I was born in the Bible Belt, but went to high school in San Francisco, and college in New York City. I have been surrounded with people of different faiths, and different levels of devotion throughout my life. I did not go to church too often as a child, but my family was vaguely Christian, and all of our ceremonious occasions still had a religious bent to them.

My best friends in high school were all Jewish, and my boyfriends were all atheists. About 10 years ago my father began doing yoga and meditating for hours every morning after some nudist (yikes!) spiritual retreat that greatly altered his perception. (Note: I think the nudist element was unintended. He says it was, anyway, and I would like to continue believing this…) I also just recently discovered that my ultra buttoned up, conservative aunt and uncle can see dead people and follow a spiritual guru who has a penchant for embodying his pet dog.

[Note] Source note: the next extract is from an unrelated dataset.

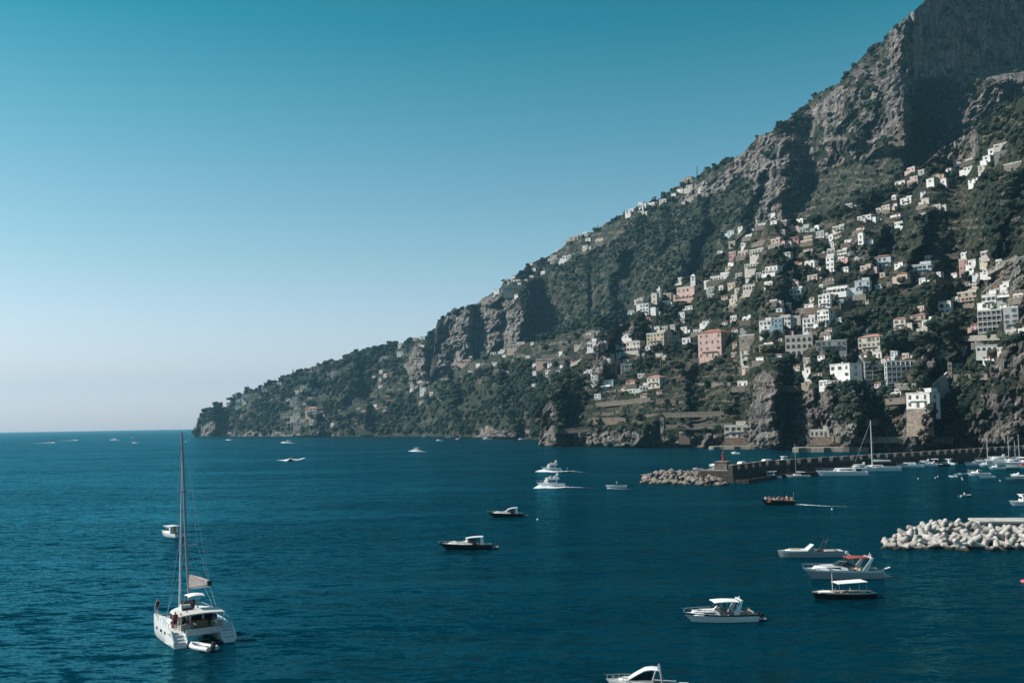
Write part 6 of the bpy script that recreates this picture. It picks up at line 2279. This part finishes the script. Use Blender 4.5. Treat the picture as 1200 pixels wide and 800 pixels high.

Truth be told, if you start looking hard enough you will find that there are wonderful weirdos everywhere, all interested in transcendence, or understanding, or unity with the cosmos. Even my atheist boyfriends had interesting ways of explaining the world around them, and a serious desire to connect with humanity.

But the thing I have always found troubling about this was the fact that people from very different backgrounds could believe wholeheartedly, and with unwavering faith, in their own traditions. How is it possible that this same level of sincerity exists within people who hold such different, and often contradictory, worldviews? No one seems to have the monopoly on spiritual enlightenment, but they can’t all be right…or can they?

Is it possible for us to wrap our puny little brains around the thought that everyone is right about their own deeply held metaphysical (or lack thereof) beliefs? And, could we ever accept the idea that these beliefs can be malleable and still be true? Obviously it is contrary to logic to simultaneously believe and not believe that my aunt and uncle’s spiritual guru hangs out in his dog’s body. It can’t be right that animal embodiment is both possible and not possible.

But what if somehow it is? What would the world look like if we were able to conceptualize the idea that there might be an infinite number of conflicting right answers?

(I think from here there are a lot of other interesting questions born from this notion. If we accept infinite rightness, how do we avoid moral relativity? How do we approach ideas that we find objectionable or reprehensible? For example, we might have trouble entertaining the idea that certain forms of extremism are “right”. And yet, if we determine that a belief is decidedly “wrong” do we have to concede to the idea that some beliefs are in fact the “right” ones?)